Ликург, как выше сказано, составил сперва совет геронтов из мужей, участвовавших в его предприятии. Впоследствии он определил, чтобы место умершего заступал гражданин, почитаемый добродетельнейшим из числа тех, кому было более шестидесяти лет. Достижение сего достоинства почиталось величайшим в свете подвигом и высшей степенью славы. Надлежало показать себя не скорейшим среди скорых, не сильнейшим среди сильных, но добродетельнейшим и благоразумнейшим из добродетельных и благоразумных граждан и в награду за добродетель целой жизни приобрести, так сказать, всю силу республики, власть над жизнью и честью – одним словом, над тем, что всего в свете выше и дороже. Избрание геронта происходило следующим образом: народ собирался на площадь; некоторые избранные мужи были запираемы в ближайший дом, из которого нельзя ни видеть, ни быть видимым, но только можно слышать крик, издаваемый собранным народом. Народ при этом случае, равно как при других, криком изъявлял свое согласие. Назначенные к выбору в глубоком молчании проходили Собрание не все вместе, но один после другого, как по жребию доставалось. Запертые держали таблицы, на которых замечали, сколь велик был шум, не зная, однако же, кого он касался. Они замечали только порядок, по которому каждый из них был введен в Собрание, как-то: первый, второй, третий и так далее. Тот, в чью пользу восклицания были самые громкие и многочисленные, был избираем в геронты. Он надевал на голову венок из цветов, ходил в храмы богов в сопровождении великого множества юношей, его прославляющих, и женщин, превозносящих его добродетели в песнях и благословляющих жизнь его. Каждый из его родственников приглашал его к ужину, говоря: «Город чтит тебя этим столом». После этих пиршеств шел он к общественному столу, где все происходило по обыкновению. Он оставлял у себя вторую долю кушанья, при этом случае даваемую. Когда его родственницы приходили к дверям, то, призвавши из них ту, которую он более всех почитал, отдавал эту часть, говоря: «Я даю тебе долю, полученную мной в знак отличия». Другие женщины прославляли и провожали ее с честью до самого дома.

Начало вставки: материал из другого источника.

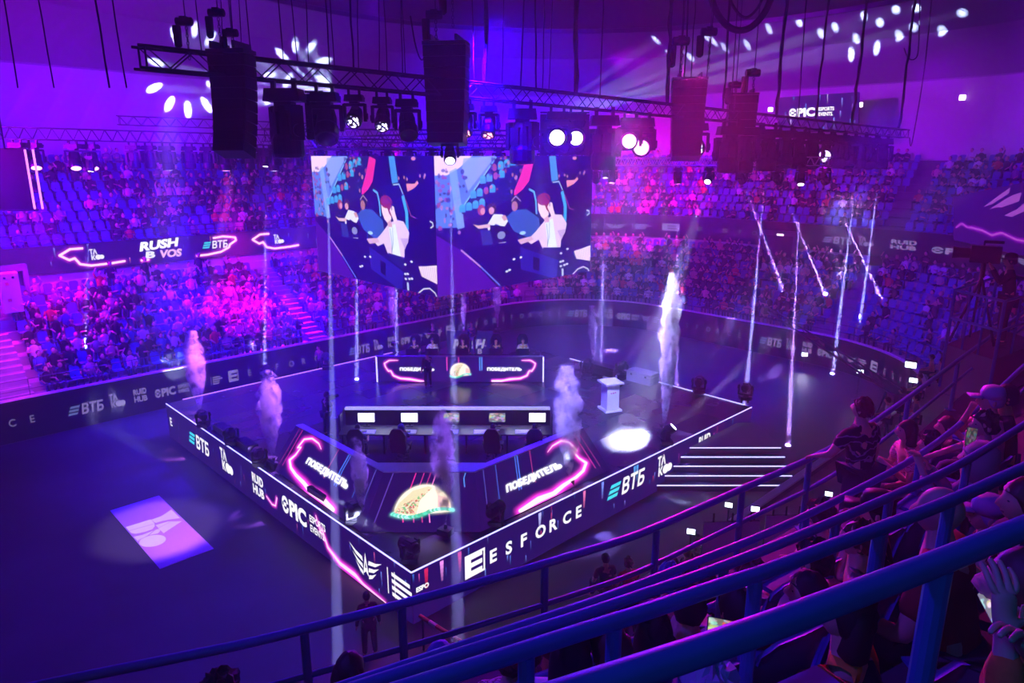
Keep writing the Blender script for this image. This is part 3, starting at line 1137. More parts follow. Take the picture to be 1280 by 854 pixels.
def make_upper_wall():
    pts = [S(*bp(i, UP_D1 + 0.2), RIM_Z) for i in range(0, I_R1 + 9)]
    levels = [0.0, 0.34, 0.345, 0.62, 0.625, 1.0]
    rows = []
    for t in levels:
        row = []
        for p in pts:
            d = Vector((p.x - RC.x, p.y - RC.y, 0)).normalized()
            q = Vector((RC.x, RC.y, RZ)) + d * RR
            bulge = 2.5 * math.sin(math.pi * t) + (0.05 if t in (0.345, 0.62) else 0)
            row.append(p.lerp(q, t) + d * bulge + Vector((0, 0, bulge * 0.9)))
        rows.append(row)
    mb = MB()
    n = len(pts)
    for a in range(len(rows) - 1):
        for k in range(n - 1):
            mb.add([rows[a][k], rows[a][k + 1], rows[a + 1][k + 1], rows[a + 1][k]], [(0, 1, 2, 3)], 1 if a in (1, 3) else (0 if a == 0 else 2))
    o = mb.build('wall_upper', [M_WALL, mat('wall_seam', (0.35, 0.33, 0.4), 0.7), mat('upper_cladding', (0.26, 0.25, 0.30), 0.8, noise=0.06, scale=0.6)])
    tag(o, kind='structure')
    return rows


UPW = make_upper_wall()
c = MB()
ring = [(RC.x + RR * math.cos(a), RC.y + RR * math.sin(a)) for a in [2 * math.pi * k / 64 for k in range(64)]]
c.prism(ring, RZ, RZ + 0.5)
tag(c.build('ceiling', M_ROOF), kind='structure')
c = MB().prism([(-75, -15), (75, -15), (75, 95), (-75, 95)], 26.0, 26.5)
tag(c.build('roof', M_ROOF), kind='structure')
c = MB()
for k in range(64):
    a, b = 2 * math.pi * k / 64, 2 * math.pi * (k + 1) / 64
    P0 = lambda r, z, t: (RC.x + r * math.cos(t), RC.y + r * math.sin(t), z)
    c.add([P0(RR + 0.05, RZ - 0.35, a), P0(RR + 0.05, RZ - 0.35, b), P0(RR + 0.05, RZ, b), P0(RR + 0.05, RZ, a)], [(0, 1, 2, 3)])
    c.add([P0(RR - 0.25, RZ - 0.35, a), P0(RR - 0.25, RZ - 0.35, b), P0(RR + 0.05, RZ - 0.35, b), P0(RR + 0.05, RZ - 0.35, a)], [(0, 1, 2, 3)])
tag(c.build('trim_ceiling_edge', M_STEEL), kind='structure')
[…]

Ликург учредил все, касающееся до погребения, с великим благоразумием. Во-первых, для истребления суеверия не запретил погребать мертвых в городе и воздвигать памятников близ храмов. Он хотел, чтобы молодые люди имели беспрестанно эти зрелища перед глазами, привыкали бы к ним, не смущались и не страшились смерти, не верили бы тому, будто прикасающиеся к мертвому телу или проходящие мимо гробниц оскверняются. Он не позволил чего-либо погребать вместе с мертвым, но повелел обвертывать его красным покрывалом и масличными листьями*. На гробницах позволялось надписывать только имена мужей, убиенных в сражениях, и священных жен. Он сократил время плача, назначив для сего только одиннадцать дней. В двенадцатый день, по принесении жертвы Деметре, надлежало положить конец сетованию. Ничего не оставил он праздным и без пользы. Похвала за добродетель или презрение за порок всегда сопровождали граждан во всех важнейших случаях жизни. Город наполнен был великим множеством образцов. Воспитанные среди них и всегда имеющие их перед своими глазами долженствовали необходимо быть обращены и влекомы к добродетели.